Sein Engagement bei SLAYER hat Dave Lombardo endgültig abgehakt. Gut so! Während seine Ex-Kollegen seit einem Vierteljahrhundert im eigenen Saft schmoren, hat sich der Ausnahmetrommler dafür entschieden, auch künstlerisch relevant zu bleiben – was ihm und seinen nicht minder begabten Kollegen Gerry Nestler (Gitarre, Gesang) und Pancho Tomaselli (Bass, Ex-WAR und TOWER OF POWER) auf PHILMs Zweiitling vortrefflich gelingt.

War schon der Vorgänger ´Harmonic´ mit seinem noisig-experimentellen Ansatz eine reizvolle Insel im Meer der Veröffentlichungen, so ist der neue Zwölftracker ein ganzes Archipel geworden. Deutlich songdienlicher und weniger krachig zwar als das 2012er-Werk, aber trotzdem weit weg von allem, was (sich) als harter Alternative-Rock/-Metal langweilt. Nestler, der sich in den Neunzigern durch die innovativen CIVIL DEFIANCE einen Prog-Metal-Heiligenschein verdient hat, beschreibt den Stil der neuen PHILM als „heavy, aber sensibel, kraftvoll und atmosphärisch“. Drum & Bass und musikalischer Expressionismus seien ebenso in den Sound eingeflossen wie bodenständiger Underground.
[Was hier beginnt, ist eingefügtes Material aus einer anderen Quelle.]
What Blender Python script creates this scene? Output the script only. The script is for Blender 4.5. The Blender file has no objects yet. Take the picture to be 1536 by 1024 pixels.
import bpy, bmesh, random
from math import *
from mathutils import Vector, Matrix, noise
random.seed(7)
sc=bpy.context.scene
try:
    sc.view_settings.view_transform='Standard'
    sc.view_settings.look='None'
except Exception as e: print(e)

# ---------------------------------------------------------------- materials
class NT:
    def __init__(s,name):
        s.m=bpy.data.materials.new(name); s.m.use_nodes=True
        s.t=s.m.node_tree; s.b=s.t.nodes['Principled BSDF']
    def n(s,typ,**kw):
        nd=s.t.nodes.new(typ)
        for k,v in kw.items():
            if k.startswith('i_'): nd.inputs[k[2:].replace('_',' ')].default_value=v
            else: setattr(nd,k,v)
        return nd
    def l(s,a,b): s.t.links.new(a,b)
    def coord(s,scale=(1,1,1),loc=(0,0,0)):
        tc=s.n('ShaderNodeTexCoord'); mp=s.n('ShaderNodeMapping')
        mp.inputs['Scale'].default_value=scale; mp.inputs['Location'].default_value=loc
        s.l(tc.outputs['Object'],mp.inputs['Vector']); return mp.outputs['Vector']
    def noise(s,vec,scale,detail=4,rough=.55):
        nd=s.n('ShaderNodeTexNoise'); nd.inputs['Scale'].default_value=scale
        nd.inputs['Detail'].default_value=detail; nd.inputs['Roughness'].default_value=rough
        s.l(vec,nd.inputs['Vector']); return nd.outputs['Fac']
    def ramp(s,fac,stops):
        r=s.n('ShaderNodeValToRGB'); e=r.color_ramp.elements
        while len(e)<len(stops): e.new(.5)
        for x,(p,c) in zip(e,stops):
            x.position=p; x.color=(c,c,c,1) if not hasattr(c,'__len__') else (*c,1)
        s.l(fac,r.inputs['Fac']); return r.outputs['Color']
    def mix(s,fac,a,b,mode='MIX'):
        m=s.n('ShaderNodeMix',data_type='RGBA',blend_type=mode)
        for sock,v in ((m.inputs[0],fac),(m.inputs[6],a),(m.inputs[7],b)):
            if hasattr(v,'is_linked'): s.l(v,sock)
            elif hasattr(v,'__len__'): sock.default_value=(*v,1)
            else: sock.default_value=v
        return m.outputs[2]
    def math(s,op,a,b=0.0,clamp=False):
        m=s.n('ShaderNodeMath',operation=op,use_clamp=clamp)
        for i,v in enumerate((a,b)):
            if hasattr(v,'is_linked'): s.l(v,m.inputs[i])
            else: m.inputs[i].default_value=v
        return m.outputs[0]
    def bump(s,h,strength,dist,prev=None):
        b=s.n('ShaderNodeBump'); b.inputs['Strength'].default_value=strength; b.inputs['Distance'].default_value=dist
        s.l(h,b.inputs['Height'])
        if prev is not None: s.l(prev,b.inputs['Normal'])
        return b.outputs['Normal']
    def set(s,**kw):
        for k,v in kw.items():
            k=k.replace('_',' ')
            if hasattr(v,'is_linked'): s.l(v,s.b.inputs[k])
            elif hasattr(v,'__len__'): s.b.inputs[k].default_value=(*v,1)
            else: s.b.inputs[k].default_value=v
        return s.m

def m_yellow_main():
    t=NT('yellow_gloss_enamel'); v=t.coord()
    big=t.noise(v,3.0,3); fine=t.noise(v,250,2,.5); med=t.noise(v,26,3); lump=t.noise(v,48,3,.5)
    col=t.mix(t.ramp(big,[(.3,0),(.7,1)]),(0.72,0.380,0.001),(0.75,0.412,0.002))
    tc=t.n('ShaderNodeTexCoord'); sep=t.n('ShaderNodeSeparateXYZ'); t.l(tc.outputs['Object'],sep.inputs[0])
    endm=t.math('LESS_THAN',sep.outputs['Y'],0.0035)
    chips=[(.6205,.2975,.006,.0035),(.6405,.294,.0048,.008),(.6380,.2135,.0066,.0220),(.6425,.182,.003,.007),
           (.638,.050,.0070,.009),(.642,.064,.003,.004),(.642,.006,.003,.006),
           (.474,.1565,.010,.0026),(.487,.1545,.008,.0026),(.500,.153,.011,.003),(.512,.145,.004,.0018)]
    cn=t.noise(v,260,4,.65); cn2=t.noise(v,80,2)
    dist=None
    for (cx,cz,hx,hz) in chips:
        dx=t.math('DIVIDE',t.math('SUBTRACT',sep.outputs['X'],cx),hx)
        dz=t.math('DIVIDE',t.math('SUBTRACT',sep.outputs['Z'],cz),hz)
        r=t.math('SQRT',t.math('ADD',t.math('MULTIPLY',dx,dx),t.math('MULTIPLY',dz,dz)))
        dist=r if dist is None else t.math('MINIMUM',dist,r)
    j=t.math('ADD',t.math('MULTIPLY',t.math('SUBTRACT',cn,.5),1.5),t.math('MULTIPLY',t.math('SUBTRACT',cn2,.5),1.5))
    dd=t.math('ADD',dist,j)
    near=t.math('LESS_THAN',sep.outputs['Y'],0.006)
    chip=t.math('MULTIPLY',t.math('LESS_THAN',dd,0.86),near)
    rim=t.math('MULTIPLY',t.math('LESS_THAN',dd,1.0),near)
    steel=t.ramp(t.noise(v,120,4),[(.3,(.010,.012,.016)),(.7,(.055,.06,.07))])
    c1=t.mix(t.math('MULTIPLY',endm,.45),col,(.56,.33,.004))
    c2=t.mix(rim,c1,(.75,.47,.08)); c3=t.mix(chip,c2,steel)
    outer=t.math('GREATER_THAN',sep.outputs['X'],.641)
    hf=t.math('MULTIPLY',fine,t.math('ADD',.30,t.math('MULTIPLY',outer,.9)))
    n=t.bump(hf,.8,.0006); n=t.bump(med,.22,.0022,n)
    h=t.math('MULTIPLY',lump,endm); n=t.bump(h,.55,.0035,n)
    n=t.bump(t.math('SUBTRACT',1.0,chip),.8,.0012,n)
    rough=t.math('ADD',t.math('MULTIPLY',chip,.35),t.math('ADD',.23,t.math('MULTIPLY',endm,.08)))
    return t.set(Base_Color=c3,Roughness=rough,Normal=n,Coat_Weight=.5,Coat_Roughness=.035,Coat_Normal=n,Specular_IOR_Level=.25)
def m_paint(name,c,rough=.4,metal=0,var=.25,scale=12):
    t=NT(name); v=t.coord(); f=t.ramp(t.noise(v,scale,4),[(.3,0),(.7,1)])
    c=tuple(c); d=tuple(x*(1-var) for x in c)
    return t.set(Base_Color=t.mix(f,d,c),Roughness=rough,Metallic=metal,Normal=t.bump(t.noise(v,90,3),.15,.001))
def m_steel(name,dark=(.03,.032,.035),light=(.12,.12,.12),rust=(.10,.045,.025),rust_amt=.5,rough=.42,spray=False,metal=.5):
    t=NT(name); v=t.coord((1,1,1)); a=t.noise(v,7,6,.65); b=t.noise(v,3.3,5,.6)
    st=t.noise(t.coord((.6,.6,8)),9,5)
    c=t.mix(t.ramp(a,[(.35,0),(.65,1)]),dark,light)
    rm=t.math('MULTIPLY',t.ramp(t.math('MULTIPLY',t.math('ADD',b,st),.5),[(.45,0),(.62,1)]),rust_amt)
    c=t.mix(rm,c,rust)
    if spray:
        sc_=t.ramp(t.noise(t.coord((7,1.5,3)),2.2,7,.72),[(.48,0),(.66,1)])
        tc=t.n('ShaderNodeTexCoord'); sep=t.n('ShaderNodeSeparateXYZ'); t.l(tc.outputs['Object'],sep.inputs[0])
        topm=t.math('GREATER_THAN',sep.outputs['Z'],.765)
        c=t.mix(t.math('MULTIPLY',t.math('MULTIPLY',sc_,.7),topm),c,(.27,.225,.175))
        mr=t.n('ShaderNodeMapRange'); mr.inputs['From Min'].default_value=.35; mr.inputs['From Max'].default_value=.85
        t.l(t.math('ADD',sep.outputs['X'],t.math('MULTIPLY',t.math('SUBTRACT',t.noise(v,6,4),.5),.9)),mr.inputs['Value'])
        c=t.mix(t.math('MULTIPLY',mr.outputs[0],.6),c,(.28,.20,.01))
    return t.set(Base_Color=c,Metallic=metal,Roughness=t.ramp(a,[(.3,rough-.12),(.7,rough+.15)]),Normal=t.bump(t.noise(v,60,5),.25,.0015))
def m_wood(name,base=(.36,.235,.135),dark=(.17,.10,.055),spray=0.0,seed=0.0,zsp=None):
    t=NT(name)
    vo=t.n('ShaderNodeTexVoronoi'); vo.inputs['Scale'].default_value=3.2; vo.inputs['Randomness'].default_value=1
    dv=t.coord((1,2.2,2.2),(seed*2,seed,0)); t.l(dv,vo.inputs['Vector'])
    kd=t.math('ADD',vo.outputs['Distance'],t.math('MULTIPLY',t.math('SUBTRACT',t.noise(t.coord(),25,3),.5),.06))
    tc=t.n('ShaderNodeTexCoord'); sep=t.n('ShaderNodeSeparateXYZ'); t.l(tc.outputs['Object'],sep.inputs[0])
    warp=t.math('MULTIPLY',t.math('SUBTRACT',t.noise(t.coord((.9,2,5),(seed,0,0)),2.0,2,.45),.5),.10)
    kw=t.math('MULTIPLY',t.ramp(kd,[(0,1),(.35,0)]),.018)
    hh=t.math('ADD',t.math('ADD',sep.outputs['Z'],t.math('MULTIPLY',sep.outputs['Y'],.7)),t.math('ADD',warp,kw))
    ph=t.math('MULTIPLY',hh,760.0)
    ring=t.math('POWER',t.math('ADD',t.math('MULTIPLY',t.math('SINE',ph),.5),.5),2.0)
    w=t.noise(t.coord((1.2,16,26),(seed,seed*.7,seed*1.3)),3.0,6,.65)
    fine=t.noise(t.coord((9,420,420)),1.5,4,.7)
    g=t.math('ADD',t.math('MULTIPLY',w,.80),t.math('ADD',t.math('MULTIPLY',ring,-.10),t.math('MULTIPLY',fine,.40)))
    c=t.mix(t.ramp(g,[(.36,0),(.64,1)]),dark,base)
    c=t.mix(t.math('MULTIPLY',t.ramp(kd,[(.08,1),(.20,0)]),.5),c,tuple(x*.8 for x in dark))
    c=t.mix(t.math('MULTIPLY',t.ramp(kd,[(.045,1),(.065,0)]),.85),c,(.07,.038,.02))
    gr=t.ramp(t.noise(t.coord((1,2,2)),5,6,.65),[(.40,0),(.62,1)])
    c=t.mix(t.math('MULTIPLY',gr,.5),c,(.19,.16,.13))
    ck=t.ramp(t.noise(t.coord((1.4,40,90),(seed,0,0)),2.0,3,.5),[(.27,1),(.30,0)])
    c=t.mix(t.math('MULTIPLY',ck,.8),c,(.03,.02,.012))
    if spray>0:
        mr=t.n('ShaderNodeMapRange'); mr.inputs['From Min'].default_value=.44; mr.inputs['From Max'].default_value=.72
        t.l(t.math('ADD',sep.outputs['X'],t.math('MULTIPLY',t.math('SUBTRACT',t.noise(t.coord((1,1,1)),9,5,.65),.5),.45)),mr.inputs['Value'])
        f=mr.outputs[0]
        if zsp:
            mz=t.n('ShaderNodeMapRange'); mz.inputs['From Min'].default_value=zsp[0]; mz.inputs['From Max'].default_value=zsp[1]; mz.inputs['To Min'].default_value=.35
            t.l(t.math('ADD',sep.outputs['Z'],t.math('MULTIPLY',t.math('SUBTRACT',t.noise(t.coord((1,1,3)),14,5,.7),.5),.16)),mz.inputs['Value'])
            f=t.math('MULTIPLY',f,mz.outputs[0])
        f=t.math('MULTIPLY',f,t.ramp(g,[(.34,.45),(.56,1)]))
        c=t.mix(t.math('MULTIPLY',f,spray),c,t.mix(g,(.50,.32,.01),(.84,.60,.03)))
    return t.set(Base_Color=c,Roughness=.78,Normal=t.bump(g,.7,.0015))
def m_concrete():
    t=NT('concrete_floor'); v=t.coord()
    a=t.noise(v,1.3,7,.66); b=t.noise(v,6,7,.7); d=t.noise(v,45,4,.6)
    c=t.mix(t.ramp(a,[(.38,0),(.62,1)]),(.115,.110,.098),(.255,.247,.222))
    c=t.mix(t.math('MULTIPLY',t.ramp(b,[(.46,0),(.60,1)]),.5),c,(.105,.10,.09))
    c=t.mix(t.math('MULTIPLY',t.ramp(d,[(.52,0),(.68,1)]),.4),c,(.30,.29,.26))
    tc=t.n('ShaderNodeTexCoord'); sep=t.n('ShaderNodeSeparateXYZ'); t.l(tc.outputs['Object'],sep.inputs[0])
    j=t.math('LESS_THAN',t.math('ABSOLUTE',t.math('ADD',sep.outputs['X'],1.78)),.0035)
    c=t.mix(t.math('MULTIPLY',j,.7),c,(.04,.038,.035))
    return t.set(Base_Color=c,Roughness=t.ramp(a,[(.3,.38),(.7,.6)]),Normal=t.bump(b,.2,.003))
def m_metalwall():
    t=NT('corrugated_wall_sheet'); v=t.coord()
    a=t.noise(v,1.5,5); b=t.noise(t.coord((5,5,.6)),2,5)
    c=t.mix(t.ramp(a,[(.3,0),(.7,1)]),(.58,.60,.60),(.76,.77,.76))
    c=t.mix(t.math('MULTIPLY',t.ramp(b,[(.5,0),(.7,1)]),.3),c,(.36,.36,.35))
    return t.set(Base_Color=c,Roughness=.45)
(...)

‚Train‘ eröffnet die Scheibe mit einer Breitseite positiver Energie. Marschgetrommel und JANE’S ADDICTION-mäßige Licks lassen die Abendsonne strahlen, beim anschließenden Titelstück richtet Lombardo sein abgespecktes Drumkit Richtung SLAYER, zitiert den Mittelteil aus ‚Raining Blood‘, um von Nestler mit groovigem Oktavengeschubse abgefangen zu werden. Augenzwinkern auf höchstem Niveau.

Danach ist Schluss mit lustig. Abgesehen von ‚Silver Queen‘ einem Grunge-Hit in bester SOUNDGARDEN-Manier regiert kühle bis eisige Härte. ‚Lion’s Pit‘ ist ein Trip durch unterirdische Hallen, zitternd vor Angst nähert sich der Hörer dem lauernden Killer; A PERFECT CIRCLE sind hier als Vergleich nicht zu hoch gegriffen. ‚We Sail At Dawn‘, ‚Omniscience‘, ‚Luxhaven‘ und ‚Blue Dragon‘ schaffen es, das Level zu halten. Freunde des Psychopathen-Rocks KILLING JOKE’scher Prägung werden ihre dunkle Freude an den Kompositionen haben, teilweise dringen PHILM in Tiefen vor, wie sie PORCUPINE TREE auf ‚In Absentia‘ ausgelotet haben.

‚Turn The Sky‘, an vorletzter Stelle des Albums angesiedelt, kriecht insektengleich unter die Haut. „Will You Follow The Light To Your Doorway?“, fragt Nestler flüsternd, während die Instrumente pechschwarze Gewitterwolken formen – ohne sich zu entladen.

Tja, statt wohlfeil einen abschließenden Donnerschlag zu platzieren, beschließen PHILM das Album mit einer charmant angeschrägten Klaviernummer, wie sie auch ein ELVIS COSTELLO nicht besser hinbekommen hätte. Hintenraus gibt’s ein paar Latin-Takte zu hören, wohl Lombardos Gruß an seine kubanische Heimat.

Für die dritte PHILM-Scheibe hat der Drumheld bereits eine deutlich härtere Gangart inklusive Doublebass angekündigt. Auch die Herren Araya und King werden ’s mit Interesse gelesen haben.